Considering she spends her week juggling reports, timesheets and other payroll-related duties, blending multiple musical tracks together simultaneously is something Acacia Hall admits now feels second nature.
And that’s a good thing because Hall, 31, by day a Climate Pledge Arena payroll specialist and off-hours a local DJ, singer and producer going by her “Kween Kaysh” alias at parties and festivals, has plenty happening at once. She got into administrative and payroll work out of college, but a burgeoning DJ hobby eventually led her to do that full-time before gliding back into an office day job with music as more of a side gig.
“Yes, they’re definitely different for sure,” Hall said. “When I tell people they’re like, ‘Huh?’ But I am a multi-faceted person, and I allow myself to embrace all the different things that I’m good at. In payroll, it’s one of those things where I know it like the back of my hand. I know it well and it’s a comfortable realm for me.
“And then with DJ’ing, I feel like that’s a part of the things that I’m passionate about, which is music and entertaining people and producing events. So, yeah, very different.”
Hall joined CPA in April 2024 after taking a year off from payroll work to handle a flurry of DJ opportunities. She’d spent prior months working payroll for a company producing Tesla batteries and two years before that for a construction management firm.
“Yes, those companies were in two different fields, for sure,” she said of her previous payroll employers. “The construction management job was in Bellevue, and it was more based around payroll for the labor done by construction workers. So, it was 1000% different from the (battery) manufacturing job mainly because I was just paying more of the management higher-ups.”
After the year away doing “strictly DJ work,” she missed the steadiness of her payroll career and wanted back in.

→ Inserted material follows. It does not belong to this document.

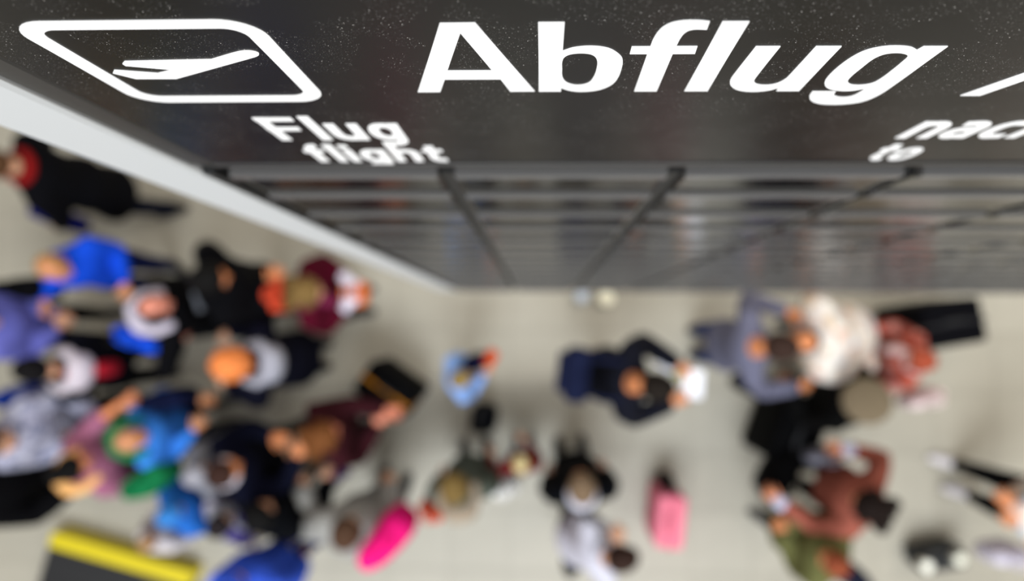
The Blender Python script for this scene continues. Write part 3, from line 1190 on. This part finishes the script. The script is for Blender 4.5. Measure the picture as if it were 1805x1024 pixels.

“It needed to be something for me that was just going to be transformative both personally and professionally,” she said. “I felt like Climate Pledge, with the mission and goals they had in mind, it really aligned with who I am, but also where I feel like I’m headed. I felt like I could learn a lot in this environment, and you always want to be in a place where you feel like you can grow.”
Hall identifies both as Black and Tlingit, a heritage passed by her maternal grandmother.
“I do love that the arena highlights different groups and people,” she said. “There’s a lot of diversity and inclusion in the environment there that I love. I’m a front-facing black woman, but people also don’t know that I’m Tlingit by blood. I’m registered (as a Tribe member) with the Central Council of the Tlingit & Haida Indian Tribes of Alaska. My grandma passed away in 2016, and she was kind of the person to keep us connected to our culture. It’s a huge part of my life.”
The Seattle native and longtime Federal Way resident graduated with a Communications and Media Studies degree at Washington State University, where she’d had opportunities to curate her own show for a handful of radio stations in Pullman.
“I’ve always been passionate about music,” she said. “I grew up on classical, jazz and gospel, so music has always been a huge part of my life. So, it was kind of second nature to just get into DJ’ing. Nobody told me I’d be good at it; I just jumped into the field with confidence. I had expressed interest, and a friend bought me my first controller (a hardware device that sends commands to DJ software on a computer allowing them to mix music) to get me started. After that, it just took off.”
By 2017, it took off full-time for three years. During that period, she left a banking job in favor of part-time and contract work so she could focus on being a DJ and event curator.